Uma festa de onze dias

Esses eventos ficam marcados por um instante, que bem ao gosto de políticos e memorialistas marcam o momento quando “começa a história”. E no caso de Goiânia, essa data pode ser apontada como 5 de julho de 1942, pois foi nesse dia que a “chave da cidade” foi entregue ao prefeito Venerando de Freitas Borges, indicado pelo interventor federal Pedro Ludovico, além de ocorrer uma missa campal na Praça Cívica.

Houve festejos antes e depois dessa data, especificamente entre o dia 1º e 11 de julho daquele ano. E a festa tinha um papel importante: apresentar a cidade para o Brasil como cidade moderna e, o mais significante, culturalmente ativa. Nessa festa houve a apresentação da cidade para autoridades federais, exposição agropecuária, jantares festivos, apresentações… até mesmo um disco com as músicas celebrativas e folclóricas foi lançado.

Um grande marco desse momento, que até hoje temos no horizonte da cidade, é o Teatro Goiânia. Foi inaugurado no dia 5 de julho daquele ano com o nome de Cine-Teatro Goiânia. Outro marco físico é o Campus Goiânia do Instituto Federal Goiano e o seu portal característico. Inaugurado nesse mesmo dia, é um dos exemplos da arquitetura Art déco em voga na época e abrigou parte dos encontros culturais da festa.

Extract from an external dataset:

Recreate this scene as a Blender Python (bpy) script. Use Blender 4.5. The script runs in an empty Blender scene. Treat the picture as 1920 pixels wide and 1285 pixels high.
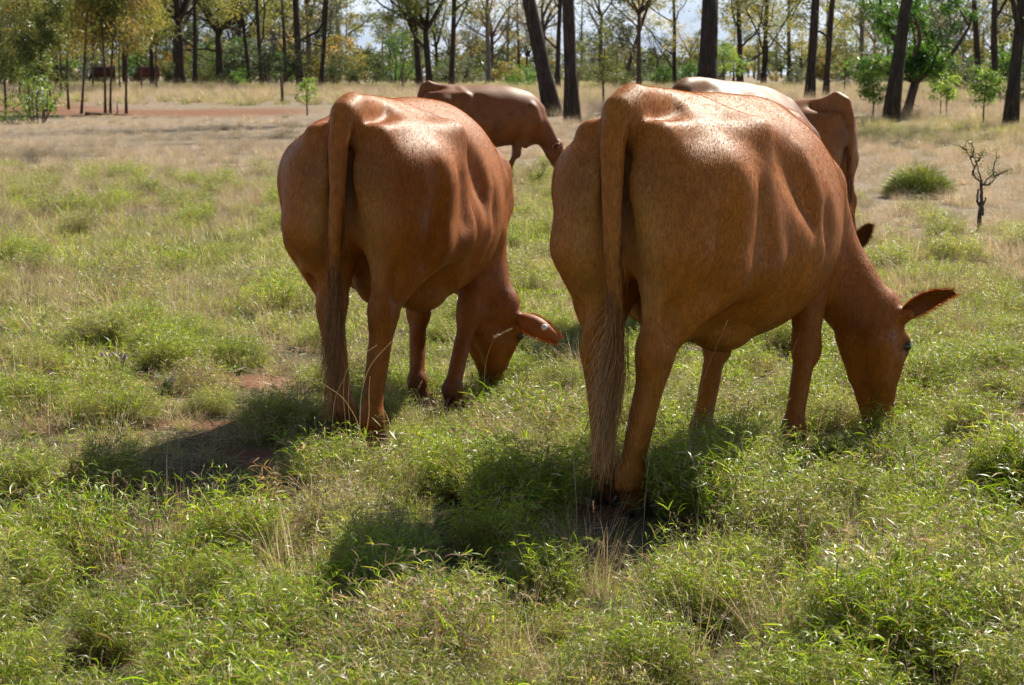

Batismo de concreto e letras

Mas qual o sentido do “batismo cultural” para uma cidade que já havia sido inaugurada? A resposta pode ser encontrada mais no termo “cultural” do que em “batismo” (apesar desse último ter muita importância devido à forte religiosidade que podemos perceber na região). Goiânia foi construída num momento muito específico da história brasileira, onde se procurava marcar uma nova imagem geral.

A cidade de Goiás era consolidada e tinha vida cultural ativa, mas, para as populações do litoral, a região do estado goiano era insalubre e desabitada, logo sem cultura também. A elite política goiana que foi alçada ao poder com a revolução de 1930 estava ansiosa em garantir que seu principal empreendimento (a nova capital estadual) fosse visto como um grande avanço em diversas áreas para a sociedade.

Crescia a percepção de que era preciso um evento para “marcar o início da nova história” em Goiás à medida que Goiânia se via sem destaque nos principais centros do país. Assim, mostrar que a nova capital era um centro cultural foi a forma de trazer atenção e publicidade para a jovem cidade. Um dos meios para fazer isso foi a Revista Oeste, encarregada de promover a divulgação cultural e científica de Goiás e de Goiânia, lançada nesse mesmo momento e distribuída para todo o país.

Dois aniversários, um passado e um futuro

Goiânia é daqueles casos curiosos: tem duas datas festivas, 24 de outubro e 5 de julho. A primeira é uma lembrança do “início da obra” de Goiânia, com o lançamento da pedra fundamental em 1933. Também nessa data celebrava-se o terceiro aniversário da revolução de 1930, que tinha alçado tanto Pedro Ludovico Teixeira ao poder como interventor federal em Goiás, quanto Getúlio Vargas como presidente (naquele momento constitucional, mas que tinha assumido o papel de ditador antes dessa data e voltaria a assumi-lo depois).

Já 5 de julho é o momento da “inauguração de fato”, vinculando a cultura como marco desse espaço urbano nascente. A cidade não surgiu por causa da “Marcha para o Oeste”, mas por ela consolidou-se, possibilitando novos espaços, como Brasília, ou feitos como o desenvolvimento de uma “nova fronteira agrícola”. Mas foi a cultura que apresentou Goiânia para o país, atraindo para si as bênçãos de artistas e intelectuais, que renovam os votos para a cidade cotidianamente.